Tout le monde l'a dit, répété, s'est alerté : les écrans mettent en danger les enfants. Mais de nouvelles études montrent que c'est surtout le manque de contrôle parental qui pourrait être en cause.
Que ça soit sur France Inter ou dans le journal Le Monde, Michel Desmurget, neuroscientifique, est partout. L'auteur de La Fabrique du crétin digital prévient à longueur d'interview du danger de la surexposition des enfants devant les écrans.
Michel Desmurget : "Le temps que passent les enfants devant les écrans est hors norme, extravagant. Des enfants de trois ans passent 3h par jour devant des écrans. C'est un problème de santé publique". #le79Inter pic.twitter.com/oTSRGN7Hlj
— France Inter (@franceinter) October 25, 2019
Alors que son point de vue est largement partagé, plusieurs chercheurs veulent mettre en avant un constat plus nuancé.
Les écrans, pas si néfastes que ça ?
C'est notamment l'avis de Séverine Erhel, maîtresse de conférence en psychologie cognitive à Rennes 2, qui remet régulièrement le sujet en perspective sur Twitter. Pour elle, le problème ne vient pas vraiment des écrans, ni du temps passé devant. Le vrai souci, ce sont les activités exercées, et le manque d'accompagnement des parents.
3- Oui, si vous laissez votre enfant de moins de 6 ans plusieurs heures par jour devant les écrans, ce n’est pas bon pour son développement, c’est autant de temps où il ne jouera pas, il n’interagira avec autrui, n’apprendra pas.
— Séverine Erhel (@Sev_Erhel) September 11, 2019
Elle rappelle notamment que les enfants de moins de 6 ans livrés à eux mêmes plus de 3h sur une tablette présentent des troubles du développement pour la simple et bonne raison que les parents ne s'occupent pas d'eux. Contrairement à ce que propose Michel Desmurget, la chercheuse ne veut pas opposer l'usage d'un écran et les échanges avec des humains. La diversification des activités et l'usage culturel ou éducatif des écrans seraient au contraire bénéfiques aux enfants.
Mais alors faut-il limiter le temps d'écrans ou bien laisser l'enfant choisir ? Dans une interview donnée à l'Express, la chercheuse précise sa pensée et met en avant un temps d'utilisation raisonné. « C'est un usage qui n'a pas de conséquence négative sur la vie quotidienne, explique-t-elle. Pour les enfants, qui sont souvent incapables de s'auto-réguler, il est important d'opérer un cadrage, en lui disant par exemple : nous allons regarder un dessin animé d'une heure ou deux ensemble, puis nous ferons autre chose : un puzzle, un dessin, un tour dehors. » En bref, il n'y a pas de recette miracle à ce problème mais plutôt une vigilance accrue.

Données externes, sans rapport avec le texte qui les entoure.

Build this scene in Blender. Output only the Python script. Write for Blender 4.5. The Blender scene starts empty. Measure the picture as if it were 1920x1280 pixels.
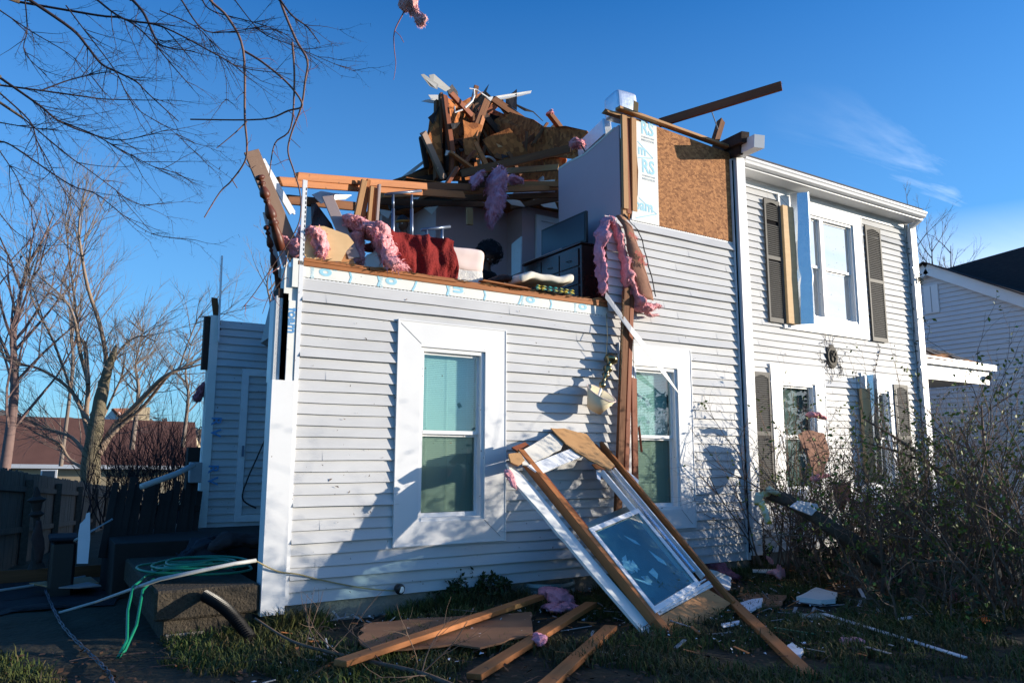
import bpy, bmesh, math, random
from mathutils import Vector, Matrix, noise
sc = bpy.context.scene
COL = sc.collection
R = math.radians
V = Vector
PI = math.pi
# ------------------------------------------------------------------ camera
F = 1420.0; PIT = R(8.77); ROLL = R(0.15); TH = R(58.0)
CAM = V((0, -7.6, 1.6))
fw = V((math.cos(TH)*math.cos(PIT), math.sin(TH)*math.cos(PIT), math.sin(PIT)))
rt0 = V((math.sin(TH), -math.cos(TH), 0)); up0 = rt0.cross(fw)
rt = rt0*math.cos(ROLL)+up0*math.sin(ROLL); upv = up0*math.cos(ROLL)-rt0*math.sin(ROLL)
cd = bpy.data.cameras.new("camera"); cam = bpy.data.objects.new("camera", cd); COL.objects.link(cam)
m = Matrix((rt, upv, -fw)).transposed().to_4x4(); m.translation = CAM; cam.matrix_world = m
cd.sensor_width = 36; cd.lens = F/1920*36; cd.clip_start = .05; cd.clip_end = 2000
sc.camera = cam
sc.render.resolution_x = 1024; sc.render.resolution_y = 682
# ------------------------------------------------------------------ light
SUN_EL = 9.0; SUN_AZ = 60.0      # azimuth from the facade's outward normal (-Y) towards +X
sdir = V((math.sin(R(SUN_AZ))*math.cos(R(SUN_EL)), -math.cos(R(SUN_AZ))*math.cos(R(SUN_EL)), math.sin(R(SUN_EL))))
sl = bpy.data.lights.new("sun", 'SUN'); sl.energy = 5.0; sl.angle = R(.5); sl.color = (1, .90, .75)
so = bpy.data.objects.new("sun", sl); COL.objects.link(so); so.rotation_euler = sdir.to_track_quat('Z', 'Y').to_euler()
so.location = (20, -20, 20)
w = bpy.data.worlds.new("World"); sc.world = w; w.use_nodes = True
nt = w.node_tree; nt.nodes.clear()
def N(t, **k):
    n = nt.nodes.new(t)
    for a, b in k.items(): setattr(n, a, b)
    return n
sky = N('ShaderNodeTexSky'); sky.sky_type = 'NISHITA'; sky.sun_disc = False
sky.sun_elevation = R(SUN_EL); sky.sun_rotation = math.atan2(sdir.x, sdir.y)
sky.air_density = 1.0; sky.dust_density = .3; sky.ozone_density = 3.6; sky.altitude = 200
bg = N('ShaderNodeBackground'); bg.inputs[1].default_value = .148
outw = N('ShaderNodeOutputWorld')
tc = N('ShaderNodeTexCoord'); sep = N('ShaderNodeSeparateXYZ'); nt.links.new(tc.outputs['Generated'], sep.inputs[0])
def mth(op, a, b=None, clamp=False):
    n = N('ShaderNodeMath', operation=op); n.use_clamp = clamp
    for i, x in enumerate((a, b)):
        if x is None: continue
        if isinstance(x, (int, float)): n.inputs[i].default_value = x
        else: nt.links.new(x, n.inputs[i])
    return n.outputs[0]
zc = mth('MAXIMUM', sep.outputs[2], .02)
zc = mth('ADD', zc, .06)
cx = mth('DIVIDE', sep.outputs[0], zc); cy = mth('DIVIDE', sep.outputs[1], zc)
comb = N('ShaderNodeCombineXYZ'); nt.links.new(cx, comb.inputs[0]); nt.links.new(cy, comb.inputs[1])
mp = N('ShaderNodeMapping'); mp.inputs['Rotation'].default_value = (0, 0, R(28)); mp.inputs['Scale'].default_value = (.35, 1.5, 1)
mp.inputs['Location'].default_value = (3.1, .4, 0)
nt.links.new(comb.outputs[0], mp.inputs[0])
n1 = N('ShaderNodeTexNoise'); n1.inputs['Scale'].default_value = 1.7; n1.inputs['Detail'].default_value = 9; n1.inputs['Roughness'].default_value = .58; n1.inputs['Distortion'].default_value = .5
nt.links.new(mp.outputs[0], n1.inputs['Vector'])
cl = mth('MULTIPLY', mth('SUBTRACT', n1.outputs['Fac'], .53), 6.0, True)
# clouds gather low in the eastern part of the sky
hl = mth('SQRT', mth('ADD', mth('MULTIPLY', sep.outputs[0], sep.outputs[0]), mth('MULTIPLY', sep.outputs[1], sep.outputs[1])))
ea = mth('DIVIDE', mth('ADD', mth('MULTIPLY', sep.outputs[0], .978), mth('MULTIPLY', sep.outputs[1], -.208)), mth('MAXIMUM', hl, .01))
east = mth('MULTIPLY', mth('SUBTRACT', ea, .63), 7.0, True)
low = mth('SUBTRACT', 1.0, mth('MULTIPLY', mth('SUBTRACT', sep.outputs[2], .24), 5.0, True))
south = mth('MULTIPLY', mth('MULTIPLY', sep.outputs[1], -3.0), 1.0, True)
lowbank = mth('MULTIPLY', mth('SUBTRACT', mth('ADD', .28, mth('MULTIPLY', south, .30)), sep.outputs[2]), 6.0, True)
cfac = mth('MULTIPLY', mth('MULTIPLY', cl, east), mth('MULTIPLY', low, .8), True)
cfac = mth('MAXIMUM', cfac, mth('MULTIPLY', mth('MULTIPLY', lowbank, east), mth('ADD', mth('MULTIPLY', n1.outputs['Fac'], 1.0), .35)), True)
mixc = N('ShaderNodeMixRGB'); nt.links.new(cfac, mixc.inputs[0])
hs = N('ShaderNodeHueSaturation'); hs.inputs['Saturation'].default_value = 1.15; hs.inputs['Value'].default_value = 1.0
tint = N('ShaderNodeMixRGB', blend_type='MULTIPLY'); tint.inputs[0].default_value = 1; tint.inputs[2].default_value = (.64, 1.06, 1.36, 1)
nt.links.new(sky.outputs[0], hs.inputs['Color']); nt.links.new(hs.outputs[0], tint.inputs[1]); 
hz = N('ShaderNodeMixRGB'); hz.inputs[2].default_value = (1.35, 2.75, 4.3, 1)      # thin haze whitening towards the horizon
nt.links.new(mth('MULTIPLY', mth('MULTIPLY', mth('SUBTRACT', .55, sep.outputs[2]), 1.7, True), .62), hz.inputs[0]); nt.links.new(tint.outputs[0], hz.inputs[1]); nt.links.new(hz.outputs[0], mixc.inputs[1])
mixc.inputs[2].default_value = (7.4, 7.9, 8.5, 1)
nt.links.new(mixc.outputs[0], bg.inputs[0]); nt.links.new(bg.outputs[0], outw.inputs[0])
vs = sc.view_settings; vs.view_transform = 'Standard'; vs.look = 'None'; vs.gamma = 1; vs.use_curve_mapping = False
vs.exposure = .58
sc.cycles.use_denoising = True
sc.cycles.max_bounces = 6; sc.cycles.transparent_max_bounces = 12; sc.cycles.diffuse_bounces = 3
# ------------------------------------------------------------------ photo pixel -> place (on a stated plane)
def ray(px, py): return fw + rt*((px-960)/F) - upv*((py-640)/F)
def PY(px, py, y=0.):
    d = ray(px, py); return CAM + d*((y-CAM.y)/d.y)
def PX(px, py, x):
    d = ray(px, py); return CAM + d*((x-CAM.x)/d.x)
def PZ(px, py, z=0.):
    d = ray(px, py); return CAM + d*((z-CAM.z)/d.z)
def PD(px, py, dist): return CAM + ray(px, py)*dist
def PPL(px, py, o, n):
    d = ray(px, py); return CAM + d*((o-CAM).dot(n)/d.dot(n))
rnd = random.Random(7)
# ------------------------------------------------------------------ materials
MATS = {}
def mat(name, base, col2=None, scale=6., amt=.5, rough=.7, metal=0., bump=0., bscale=None, stretch=(1, 1, 1), detail=5, spec=.3,
        specks=None, speck_scale=40., speck_thr=.7, kind='noise', trans=0., contrast=.25, emis=None):
    m = bpy.data.materials.new(name); m.use_nodes = True; nt = m.node_tree; b = nt.nodes['Principled BSDF']
    b.inputs['Roughness'].default_value = rough; b.inputs['Metallic'].default_value = metal
    b.inputs['Specular IOR Level'].default_value = spec
    if trans: b.inputs['Transmission Weight'].default_value = trans
    col2 = col2 or tuple(c*.72 for c in base)
    L = nt.links.new
    tc = nt.nodes.new('ShaderNodeTexCoord'); mp = nt.nodes.new('ShaderNodeMapping'); mp.inputs['Scale'].default_value = stretch
    L(tc.outputs['Object'], mp.inputs[0])
    if kind == 'voronoi':
        vo = nt.nodes.new('ShaderNodeTexVoronoi'); vo.inputs['Scale'].default_value = scale
        dn = nt.nodes.new('ShaderNodeTexNoise'); dn.inputs['Scale'].default_value = scale*.6
        ad = nt.nodes.new('ShaderNodeMixRGB'); ad.blend_type = 'ADD'; ad.inputs[0].default_value = .06
        L(mp.outputs[0], ad.inputs[1]); L(mp.outputs[0], dn.inputs['Vector']); L(dn.outputs['Color'], ad.inputs[2]); L(ad.outputs[0], vo.inputs['Vector'])
        sp = nt.nodes.new('ShaderNodeSeparateColor'); L(vo.outputs['Color'], sp.inputs[0]); fac = sp.outputs[0]
    else:
        no = nt.nodes.new('ShaderNodeTexNoise'); no.inputs['Scale'].default_value = scale; no.inputs['Detail'].default_value = detail
        no.inputs['Roughness'].default_value = .6
        L(mp.outputs[0], no.inputs['Vector']); fac = no.outputs['Fac']
    rp = nt.nodes.new('ShaderNodeValToRGB'); L(fac, rp.inputs[0])
    lo, hi = .5-contrast, .5+contrast
    rp.color_ramp.elements[0].position = max(lo, 0); rp.color_ramp.elements[1].position = min(hi, 1)
    mixc = tuple(a*(1-amt)+b_*amt for a, b_ in zip(base, col2))
    rp.color_ramp.elements[0].color = (*mixc, 1); rp.color_ramp.elements[1].color = (*base, 1)
    col = rp.outputs[0]
    if specks:
        ns = nt.nodes.new('ShaderNodeTexNoise'); ns.inputs['Scale'].default_value = speck_scale; ns.inputs['Detail'].default_value = 3
        L(tc.outputs['Object'], ns.inputs['Vector'])
        r2 = nt.nodes.new('ShaderNodeValToRGB'); r2.color_ramp.elements[0].position = speck_thr; r2.color_ramp.elements[1].position = speck_thr+.03
        L(ns.outputs['Fac'], r2.inputs[0]); mx = nt.nodes.new('ShaderNodeMixRGB'); L(r2.outputs[0], mx.inputs[0]); L(col, mx.inputs[1])
        mx.inputs[2].default_value = (*specks, 1); col = mx.outputs[0]
    L(col, b.inputs['Base Color'])
    if bump:
        nb = nt.nodes.new('ShaderNodeTexNoise'); nb.inputs['Scale'].default_value = bscale or scale*3; nb.inputs['Detail'].default_value = 5
        L(mp.outputs[0], nb.inputs['Vector']); bp = nt.nodes.new('ShaderNodeBump'); bp.inputs['Strength'].default_value = min(1, bump*2); bp.inputs['Distance'].default_value = .02*bump
        L(nb.outputs['Fac'], bp.inputs['Height']); L(bp.outputs[0], b.inputs['Normal'])
    if emis:
        b.inputs['Emission Color'].default_value = (*emis, 1); b.inputs['Emission Strength'].default_value = 1
    MATS[name] = m
    return m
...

Elle rappelle aussi qu'il ne faut pas laisser les algorithmes de YouTube choisir à la place d'un adulte le contenu regardé par l'enfant. « Quand je vois que cette plateforme peut suggérer aux enfants de regarder des vidéos d'autres enfants déballant des jouets, c'est une véritable problématique, indique-t-elle. Il s'agit de "mauvais" contenus qui n'apportent rien, et d'une publicité déguisée. »
Le vrai problème ? La captologie
Parmi les clichés les plus fréquents, Séverine Erhel dénonce aussi le rapport qu'il existerait entre le temps passé devant un écran et la dépression ou le mal-être des jeunes. Pour la chercheuse, plusieurs études montrent que ce lien n'est pas avéré et pourrait même être inversé.
Quand on regarde les dernières études/meta-analyses plus rigoureuses, on n'observe que des liens très faibles : l’usage des écrans explique pour 0,4 % la dépression soit autant que le fait de manger des pommes de terre https://t.co/d5wRzAdhoj…,
— Séverine Erhel (@Sev_Erhel) October 24, 2019
Elle explique qu'un usage modéré des écrans pourrait même avoir un impact positif sur le bien-être mental. Les enfants qui utilisent les écrans auraient aussi un niveau de langage plus élevé que les autres. Dans la continuité de cette réflexion, Séverine Erhel défend l'usage du numérique à l'école, à la condition que l'enseignant soit suffisamment bien formé.
Elle prévient toutefois que le danger des écrans n'est pas forcément là où nous l'attendons. Alors que l'on se concentre sur le temps d'exposition des enfants, on a vite tendance à oublier les techniques de captologie qui sont utilisées par les designers d'applications, de sites web ou de jeux vidéo. Les dangers qui viennent des écrans seraient les mêmes pour les adultes et les enfants.